More importantly, the film and stage production offer snippets from his famous October 15, 1958, Wires and Lights in a Box speech, where the renowned journalist tells his audience at what is now the Radio Television Digital News Association Convention what television could be versus what it was becoming even then.
“Our history will be what we make it,” Murrow said. “And if there are any historians about fifty or a hundred years from now, and there should be preserved the kinescopes for one week of all three networks, they will there find recorded in black and white, or perhaps in color, evidence of decadence, escapism and insulation from the realities of the world in which we live.”
He continued, “I invite your attention to the television schedules of all networks between the hours of 8 and 11 p.m., Eastern Time. Here you will find only fleeting and spasmodic reference to the fact that this nation is in mortal danger.”
How prophetic was this speech, and how ironic that if you changed television to internet, you would come up with the same comparisons.
This is but one reason why Good Night, and Good Luck remains relevant.
The other is a hard truth if you look at what is scheduled to occur Saturday — a parade which in our opinion is of Red Square proportions and a birthday celebration for a president who is placating his own self-inflated ego and who, again in our opinion, cares not one iota for the document our founding fathers crafted with care and concern to form a more perfect union — The Constitution of the United States.
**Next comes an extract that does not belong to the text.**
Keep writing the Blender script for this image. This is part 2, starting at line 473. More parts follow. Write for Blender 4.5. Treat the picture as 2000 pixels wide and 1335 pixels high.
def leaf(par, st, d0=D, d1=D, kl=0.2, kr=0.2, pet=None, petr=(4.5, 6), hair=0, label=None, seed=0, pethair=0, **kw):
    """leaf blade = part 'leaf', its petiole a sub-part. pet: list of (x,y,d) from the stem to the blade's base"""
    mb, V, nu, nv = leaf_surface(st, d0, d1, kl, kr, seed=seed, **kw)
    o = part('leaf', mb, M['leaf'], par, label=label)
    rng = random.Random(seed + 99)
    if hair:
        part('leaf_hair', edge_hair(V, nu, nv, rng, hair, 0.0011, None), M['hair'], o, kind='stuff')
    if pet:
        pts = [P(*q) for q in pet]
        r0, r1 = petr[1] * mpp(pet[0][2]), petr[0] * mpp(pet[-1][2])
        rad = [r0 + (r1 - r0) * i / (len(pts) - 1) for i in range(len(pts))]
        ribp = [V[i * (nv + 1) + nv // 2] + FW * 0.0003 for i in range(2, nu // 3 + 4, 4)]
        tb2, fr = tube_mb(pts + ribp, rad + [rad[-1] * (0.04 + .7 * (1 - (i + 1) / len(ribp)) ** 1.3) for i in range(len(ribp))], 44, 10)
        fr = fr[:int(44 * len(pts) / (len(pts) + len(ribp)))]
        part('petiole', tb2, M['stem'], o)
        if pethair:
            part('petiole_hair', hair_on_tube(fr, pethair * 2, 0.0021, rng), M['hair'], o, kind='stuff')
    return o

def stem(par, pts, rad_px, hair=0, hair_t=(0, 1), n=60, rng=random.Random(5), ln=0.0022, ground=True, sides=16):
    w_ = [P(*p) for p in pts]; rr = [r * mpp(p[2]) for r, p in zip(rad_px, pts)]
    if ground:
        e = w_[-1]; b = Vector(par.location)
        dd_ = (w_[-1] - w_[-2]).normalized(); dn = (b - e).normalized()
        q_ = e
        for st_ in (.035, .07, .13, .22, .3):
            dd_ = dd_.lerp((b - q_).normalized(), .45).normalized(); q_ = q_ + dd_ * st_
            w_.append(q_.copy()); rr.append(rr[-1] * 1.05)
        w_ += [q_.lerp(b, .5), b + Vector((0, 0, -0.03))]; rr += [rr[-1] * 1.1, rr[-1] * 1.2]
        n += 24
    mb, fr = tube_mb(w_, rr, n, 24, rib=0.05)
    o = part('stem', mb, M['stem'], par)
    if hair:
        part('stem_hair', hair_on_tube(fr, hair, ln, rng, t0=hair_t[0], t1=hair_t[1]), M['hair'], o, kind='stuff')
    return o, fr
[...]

Substitute McCarthy’s name with that of the current president, and if you look objectively — not with partisan eyes — you can see why Clooney’s film and stage productions of this important work remain vital in the face of immigrant witch hunts, taking countries by force, and his callous attitude toward due process and the rule of law.
We respect our military. Our father served honorably in some of the most troubled conflicts of World War II — Normandy and the Ardennes Forest, to name a few.
What we don’t respect is using our military as a prop to fuel a bloated ego, policies that are going to make our national debt skyrocket, and the nationalistic mistreatment of immigrants who are for the most part looking for a better way of life, yet are accused of being rapists, common criminals, and the ridiculous claim that many of them are eating pets.
As the grandson of an Albanian immigrant who may or may not have entered this country legally, we find it insulting, as Spiro Musha, who learned to read and write English, carved out a living, going from place to place across this country to find work and more than adequately provided for his growing brood of children.
These are the reasons Good Night, and Good Luck remains relevant in the face of pardoning homegrown terrorists who defiled our nation’s Capitol building in 2021, people who supported a lie that an election had been stolen when there was never any proof of that, only one person’s false allegations that it was so.
The difference between the movie and the stage production was that near the end of the play, a video montage was played that documents the rise and fall of television, important events in our nation’s history that show the birth of many partisan fake news outlets, and ends with the Capitol siege.
If Murrow were alive today, surely he would be at the top of the president’s enemies of the state list, just as he was essentially labeled during the McCarthy witch hunts.
“I began by saying that our history will be what we make it,” Murrow said in his speech. “If we go on as we are, then history will take its revenge, and retribution will not limp in catching up with us.”
In the next-to-last paragraph, he says of television, “This instrument can teach, it can illuminate; yes, and even can inspire. But it can do so only to the extent that humans are determined to use it to those ends. Otherwise, it's nothing but wires and lights in a box. There is a great and perhaps decisive battle to be fought against ignorance, intolerance and indifference. This weapon of television could be useful.”